Le dernier chapitre est une réflexion sur l’humanisme de la Résistance ou plutôt une démonstration du fait que « la Résistance est un humanisme ». La figure de l’homme libéré est une constante du discours résistant ; l’ensemble des résistants, des chrétiens aux communistes mettent en avant les idéaux de liberté et de dignité humaine. Ils partagent tous la conviction, chrétiens y compris, que la libération de l’homme passe par une révolution qui soit le prolongement des idéaux de la révolution française incarnés par la République dont il faut approfondir les solidarités sociales. L’humanisme résistant s’inscrit dans le courant de l’humanisme critique dont le marxisme est l’une des expressions, qui se définit comme un combat contre l’aliénation, et qui pose la révolution comme forme nécessaire de la lutte pour la libération de l’homme. L’homme qui choisit de résister, d’agir, de transgresser au nom de valeurs profondément humaines est le modèle même de l’Homme. Ce modèle, théorisé après guerre de différentes manière, par Sartre, Merleau-Ponty ou Camus, propose un humanisme ouvert où l’homme, « condamné à être libre » selon l’expression de Sartre, devra se définir lui-même, sans référence à un quelconque Absolu. Au sein du monde résistant, la convergence se fait entre la vision d’un monde sans Dieu de cet humanisme d’inspiration socialiste et l’humanisme chrétien pour lequel l’homme, lié à Dieu, devient ce qu’il est en se libérant du péché. Mais ce consensus ne survivra pas au déclenchement de la guerre froide.

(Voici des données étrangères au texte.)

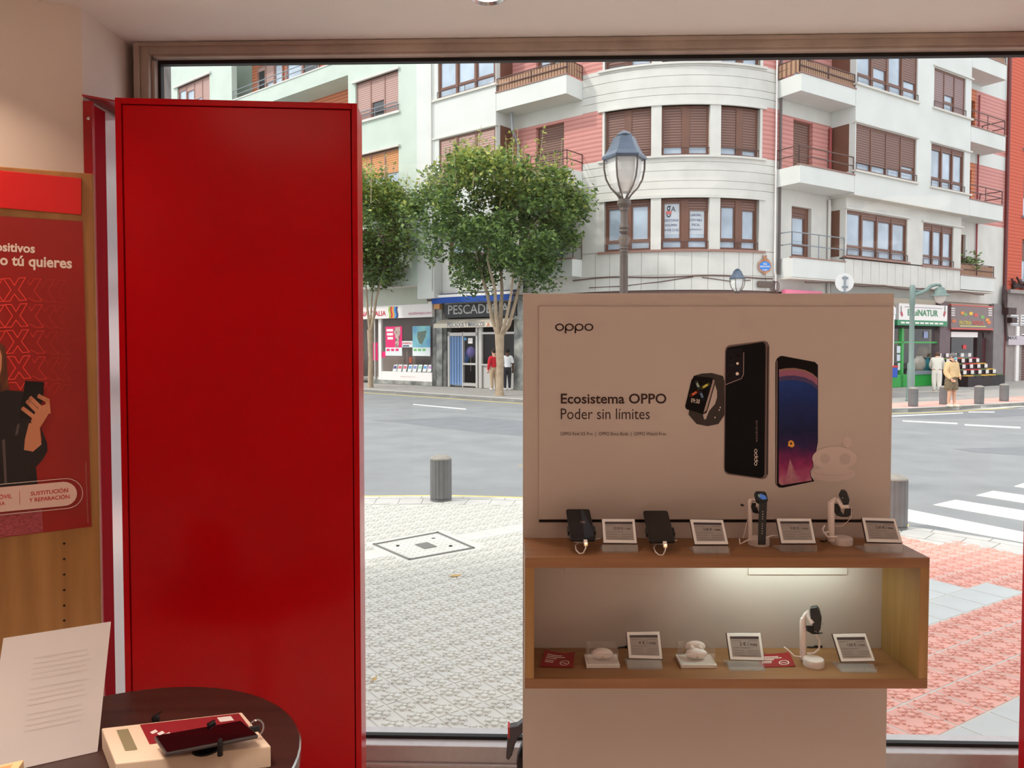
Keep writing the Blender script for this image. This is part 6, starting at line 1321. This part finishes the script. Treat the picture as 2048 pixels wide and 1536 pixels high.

On comprend que l’auteur de ce livre ait tenu à ce qu’il soit qualifié d’« essai ». Il propose des analyses et des réflexions profondes et originales, aux marges de l’histoire et de la philosophie. Il est davantage une étude sur l’engagement et les valeurs qui le fondent qu’une synthèse historique globale de la Résistance. On attend les débats qu’il ne manquera pas d’ouvrir parmi les spécialistes.